**INFORMATION SUPPLIED:**
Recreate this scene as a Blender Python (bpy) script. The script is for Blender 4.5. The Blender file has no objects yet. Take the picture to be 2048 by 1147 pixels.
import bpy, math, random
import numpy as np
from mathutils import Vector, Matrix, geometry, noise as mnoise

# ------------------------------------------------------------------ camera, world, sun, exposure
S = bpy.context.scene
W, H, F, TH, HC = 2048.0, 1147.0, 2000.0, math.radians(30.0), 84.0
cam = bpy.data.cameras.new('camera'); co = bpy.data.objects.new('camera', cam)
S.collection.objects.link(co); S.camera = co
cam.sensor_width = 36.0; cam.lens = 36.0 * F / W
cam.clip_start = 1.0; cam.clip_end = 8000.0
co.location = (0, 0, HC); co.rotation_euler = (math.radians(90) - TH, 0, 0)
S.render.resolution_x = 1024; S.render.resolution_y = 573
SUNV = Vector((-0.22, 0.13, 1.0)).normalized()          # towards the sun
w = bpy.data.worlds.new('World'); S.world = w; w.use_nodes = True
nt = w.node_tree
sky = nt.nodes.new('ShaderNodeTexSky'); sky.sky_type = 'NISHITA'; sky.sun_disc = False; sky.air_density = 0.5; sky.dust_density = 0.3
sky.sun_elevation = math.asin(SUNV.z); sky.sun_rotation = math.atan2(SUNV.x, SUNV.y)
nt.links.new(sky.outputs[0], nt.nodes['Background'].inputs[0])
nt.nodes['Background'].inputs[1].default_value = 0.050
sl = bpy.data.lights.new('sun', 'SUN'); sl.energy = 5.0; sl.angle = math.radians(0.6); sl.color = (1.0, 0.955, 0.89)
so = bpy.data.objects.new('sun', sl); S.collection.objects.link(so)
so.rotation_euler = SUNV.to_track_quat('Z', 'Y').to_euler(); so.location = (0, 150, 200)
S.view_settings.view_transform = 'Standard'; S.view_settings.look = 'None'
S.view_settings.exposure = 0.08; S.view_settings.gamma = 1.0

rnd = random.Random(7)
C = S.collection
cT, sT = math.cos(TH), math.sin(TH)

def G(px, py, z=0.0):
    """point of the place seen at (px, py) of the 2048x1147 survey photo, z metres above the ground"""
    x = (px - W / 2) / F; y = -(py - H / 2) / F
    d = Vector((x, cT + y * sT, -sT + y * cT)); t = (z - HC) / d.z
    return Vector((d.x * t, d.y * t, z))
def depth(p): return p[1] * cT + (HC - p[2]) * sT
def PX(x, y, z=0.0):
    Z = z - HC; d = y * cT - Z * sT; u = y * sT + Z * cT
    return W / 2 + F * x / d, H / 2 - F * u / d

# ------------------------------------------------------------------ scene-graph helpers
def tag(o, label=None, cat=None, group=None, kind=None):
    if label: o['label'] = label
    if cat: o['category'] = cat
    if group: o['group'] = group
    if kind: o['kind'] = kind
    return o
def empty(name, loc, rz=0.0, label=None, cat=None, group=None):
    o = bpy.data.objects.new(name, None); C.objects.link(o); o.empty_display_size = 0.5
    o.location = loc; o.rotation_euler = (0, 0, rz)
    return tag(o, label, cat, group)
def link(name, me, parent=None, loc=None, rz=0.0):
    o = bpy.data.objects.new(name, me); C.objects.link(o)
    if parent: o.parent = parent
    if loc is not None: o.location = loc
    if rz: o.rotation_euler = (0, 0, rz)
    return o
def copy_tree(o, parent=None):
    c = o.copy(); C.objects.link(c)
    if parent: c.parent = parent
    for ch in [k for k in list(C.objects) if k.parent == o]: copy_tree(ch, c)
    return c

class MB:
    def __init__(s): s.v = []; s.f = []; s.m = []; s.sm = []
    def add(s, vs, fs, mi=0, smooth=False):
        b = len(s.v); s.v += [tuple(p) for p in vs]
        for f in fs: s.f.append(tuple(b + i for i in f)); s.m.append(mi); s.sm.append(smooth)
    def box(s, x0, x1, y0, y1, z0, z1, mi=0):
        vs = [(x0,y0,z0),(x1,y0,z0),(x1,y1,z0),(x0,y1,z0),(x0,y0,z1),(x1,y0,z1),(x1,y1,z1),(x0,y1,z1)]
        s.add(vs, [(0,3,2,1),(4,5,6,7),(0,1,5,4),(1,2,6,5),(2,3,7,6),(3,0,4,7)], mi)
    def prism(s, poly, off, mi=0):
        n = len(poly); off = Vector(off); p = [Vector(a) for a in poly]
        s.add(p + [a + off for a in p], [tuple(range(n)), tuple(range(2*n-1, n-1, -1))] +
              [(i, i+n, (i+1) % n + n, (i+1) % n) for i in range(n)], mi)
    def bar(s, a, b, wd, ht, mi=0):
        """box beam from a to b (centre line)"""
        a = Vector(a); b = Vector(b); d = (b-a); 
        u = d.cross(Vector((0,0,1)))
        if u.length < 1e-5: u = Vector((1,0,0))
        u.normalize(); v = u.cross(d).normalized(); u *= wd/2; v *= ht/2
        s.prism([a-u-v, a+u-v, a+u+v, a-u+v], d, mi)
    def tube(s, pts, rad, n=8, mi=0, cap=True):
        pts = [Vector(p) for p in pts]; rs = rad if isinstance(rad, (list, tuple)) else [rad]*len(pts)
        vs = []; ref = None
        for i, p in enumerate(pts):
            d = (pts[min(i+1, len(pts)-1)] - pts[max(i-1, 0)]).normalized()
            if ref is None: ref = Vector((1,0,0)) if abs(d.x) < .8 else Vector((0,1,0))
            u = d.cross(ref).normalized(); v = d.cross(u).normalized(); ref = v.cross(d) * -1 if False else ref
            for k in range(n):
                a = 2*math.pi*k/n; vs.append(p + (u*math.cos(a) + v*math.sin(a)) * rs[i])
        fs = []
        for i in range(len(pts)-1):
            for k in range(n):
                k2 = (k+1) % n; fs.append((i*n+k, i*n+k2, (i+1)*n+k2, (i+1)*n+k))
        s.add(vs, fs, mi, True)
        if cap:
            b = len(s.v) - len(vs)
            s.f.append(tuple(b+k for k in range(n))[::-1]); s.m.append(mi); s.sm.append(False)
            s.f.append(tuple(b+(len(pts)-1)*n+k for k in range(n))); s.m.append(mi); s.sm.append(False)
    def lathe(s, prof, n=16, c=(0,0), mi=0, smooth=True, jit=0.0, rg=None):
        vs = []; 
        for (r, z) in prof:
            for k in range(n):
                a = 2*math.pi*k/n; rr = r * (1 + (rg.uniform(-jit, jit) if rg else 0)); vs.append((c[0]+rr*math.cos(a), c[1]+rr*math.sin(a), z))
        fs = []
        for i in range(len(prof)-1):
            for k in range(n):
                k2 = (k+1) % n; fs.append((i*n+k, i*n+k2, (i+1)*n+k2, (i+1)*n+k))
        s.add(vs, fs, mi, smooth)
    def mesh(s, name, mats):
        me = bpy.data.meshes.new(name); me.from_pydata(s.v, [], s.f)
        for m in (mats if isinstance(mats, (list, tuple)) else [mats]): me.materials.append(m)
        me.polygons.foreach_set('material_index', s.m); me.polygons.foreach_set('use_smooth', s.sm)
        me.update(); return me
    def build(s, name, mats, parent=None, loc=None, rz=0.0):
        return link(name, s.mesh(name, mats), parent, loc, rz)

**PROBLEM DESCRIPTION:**
Return all of the data precisely as it appears.

**RESULT OF THE TASK:**
Recreate this scene as a Blender Python (bpy) script. The script is for Blender 4.5. The Blender file has no objects yet. Take the picture to be 2048 by 1147 pixels.
import bpy, math, random
import numpy as np
from mathutils import Vector, Matrix, geometry, noise as mnoise

# ------------------------------------------------------------------ camera, world, sun, exposure
S = bpy.context.scene
W, H, F, TH, HC = 2048.0, 1147.0, 2000.0, math.radians(30.0), 84.0
cam = bpy.data.cameras.new('camera'); co = bpy.data.objects.new('camera', cam)
S.collection.objects.link(co); S.camera = co
cam.sensor_width = 36.0; cam.lens = 36.0 * F / W
cam.clip_start = 1.0; cam.clip_end = 8000.0
co.location = (0, 0, HC); co.rotation_euler = (math.radians(90) - TH, 0, 0)
S.render.resolution_x = 1024; S.render.resolution_y = 573
SUNV = Vector((-0.22, 0.13, 1.0)).normalized()          # towards the sun
w = bpy.data.worlds.new('World'); S.world = w; w.use_nodes = True
nt = w.node_tree
sky = nt.nodes.new('ShaderNodeTexSky'); sky.sky_type = 'NISHITA'; sky.sun_disc = False; sky.air_density = 0.5; sky.dust_density = 0.3
sky.sun_elevation = math.asin(SUNV.z); sky.sun_rotation = math.atan2(SUNV.x, SUNV.y)
nt.links.new(sky.outputs[0], nt.nodes['Background'].inputs[0])
nt.nodes['Background'].inputs[1].default_value = 0.050
sl = bpy.data.lights.new('sun', 'SUN'); sl.energy = 5.0; sl.angle = math.radians(0.6); sl.color = (1.0, 0.955, 0.89)
so = bpy.data.objects.new('sun', sl); S.collection.objects.link(so)
so.rotation_euler = SUNV.to_track_quat('Z', 'Y').to_euler(); so.location = (0, 150, 200)
S.view_settings.view_transform = 'Standard'; S.view_settings.look = 'None'
S.view_settings.exposure = 0.08; S.view_settings.gamma = 1.0

rnd = random.Random(7)
C = S.collection
cT, sT = math.cos(TH), math.sin(TH)

def G(px, py, z=0.0):
    """point of the place seen at (px, py) of the 2048x1147 survey photo, z metres above the ground"""
    x = (px - W / 2) / F; y = -(py - H / 2) / F
    d = Vector((x, cT + y * sT, -sT + y * cT)); t = (z - HC) / d.z
    return Vector((d.x * t, d.y * t, z))
def depth(p): return p[1] * cT + (HC - p[2]) * sT
def PX(x, y, z=0.0):
    Z = z - HC; d = y * cT - Z * sT; u = y * sT + Z * cT
    return W / 2 + F * x / d, H / 2 - F * u / d

# ------------------------------------------------------------------ scene-graph helpers
def tag(o, label=None, cat=None, group=None, kind=None):
    if label: o['label'] = label
    if cat: o['category'] = cat
    if group: o['group'] = group
    if kind: o['kind'] = kind
    return o
def empty(name, loc, rz=0.0, label=None, cat=None, group=None):
    o = bpy.data.objects.new(name, None); C.objects.link(o); o.empty_display_size = 0.5
    o.location = loc; o.rotation_euler = (0, 0, rz)
    return tag(o, label, cat, group)
def link(name, me, parent=None, loc=None, rz=0.0):
    o = bpy.data.objects.new(name, me); C.objects.link(o)
    if parent: o.parent = parent
    if loc is not None: o.location = loc
    if rz: o.rotation_euler = (0, 0, rz)
    return o
def copy_tree(o, parent=None):
    c = o.copy(); C.objects.link(c)
    if parent: c.parent = parent
    for ch in [k for k in list(C.objects) if k.parent == o]: copy_tree(ch, c)
    return c

class MB:
    def __init__(s): s.v = []; s.f = []; s.m = []; s.sm = []
    def add(s, vs, fs, mi=0, smooth=False):
        b = len(s.v); s.v += [tuple(p) for p in vs]
        for f in fs: s.f.append(tuple(b + i for i in f)); s.m.append(mi); s.sm.append(smooth)
    def box(s, x0, x1, y0, y1, z0, z1, mi=0):
        vs = [(x0,y0,z0),(x1,y0,z0),(x1,y1,z0),(x0,y1,z0),(x0,y0,z1),(x1,y0,z1),(x1,y1,z1),(x0,y1,z1)]
        s.add(vs, [(0,3,2,1),(4,5,6,7),(0,1,5,4),(1,2,6,5),(2,3,7,6),(3,0,4,7)], mi)
    def prism(s, poly, off, mi=0):
        n = len(poly); off = Vector(off); p = [Vector(a) for a in poly]
        s.add(p + [a + off for a in p], [tuple(range(n)), tuple(range(2*n-1, n-1, -1))] +
              [(i, i+n, (i+1) % n + n, (i+1) % n) for i in range(n)], mi)
    def bar(s, a, b, wd, ht, mi=0):
        """box beam from a to b (centre line)"""
        a = Vector(a); b = Vector(b); d = (b-a); 
        u = d.cross(Vector((0,0,1)))
        if u.length < 1e-5: u = Vector((1,0,0))
        u.normalize(); v = u.cross(d).normalized(); u *= wd/2; v *= ht/2
        s.prism([a-u-v, a+u-v, a+u+v, a-u+v], d, mi)
    def tube(s, pts, rad, n=8, mi=0, cap=True):
        pts = [Vector(p) for p in pts]; rs = rad if isinstance(rad, (list, tuple)) else [rad]*len(pts)
        vs = []; ref = None
        for i, p in enumerate(pts):
            d = (pts[min(i+1, len(pts)-1)] - pts[max(i-1, 0)]).normalized()
            if ref is None: ref = Vector((1,0,0)) if abs(d.x) < .8 else Vector((0,1,0))
            u = d.cross(ref).normalized(); v = d.cross(u).normalized(); ref = v.cross(d) * -1 if False else ref
            for k in range(n):
                a = 2*math.pi*k/n; vs.append(p + (u*math.cos(a) + v*math.sin(a)) * rs[i])
        fs = []
        for i in range(len(pts)-1):
            for k in range(n):
                k2 = (k+1) % n; fs.append((i*n+k, i*n+k2, (i+1)*n+k2, (i+1)*n+k))
        s.add(vs, fs, mi, True)
        if cap:
            b = len(s.v) - len(vs)
            s.f.append(tuple(b+k for k in range(n))[::-1]); s.m.append(mi); s.sm.append(False)
            s.f.append(tuple(b+(len(pts)-1)*n+k for k in range(n))); s.m.append(mi); s.sm.append(False)
    def lathe(s, prof, n=16, c=(0,0), mi=0, smooth=True, jit=0.0, rg=None):
        vs = []; 
        for (r, z) in prof:
            for k in range(n):
                a = 2*math.pi*k/n; rr = r * (1 + (rg.uniform(-jit, jit) if rg else 0)); vs.append((c[0]+rr*math.cos(a), c[1]+rr*math.sin(a), z))
        fs = []
        for i in range(len(prof)-1):
            for k in range(n):
                k2 = (k+1) % n; fs.append((i*n+k, i*n+k2, (i+1)*n+k2, (i+1)*n+k))
        s.add(vs, fs, mi, smooth)
    def mesh(s, name, mats):
        me = bpy.data.meshes.new(name); me.from_pydata(s.v, [], s.f)
        for m in (mats if isinstance(mats, (list, tuple)) else [mats]): me.materials.append(m)
        me.polygons.foreach_set('material_index', s.m); me.polygons.foreach_set('use_smooth', s.sm)
        me.update(); return me
    def build(s, name, mats, parent=None, loc=None, rz=0.0):
        return link(name, s.mesh(name, mats), parent, loc, rz)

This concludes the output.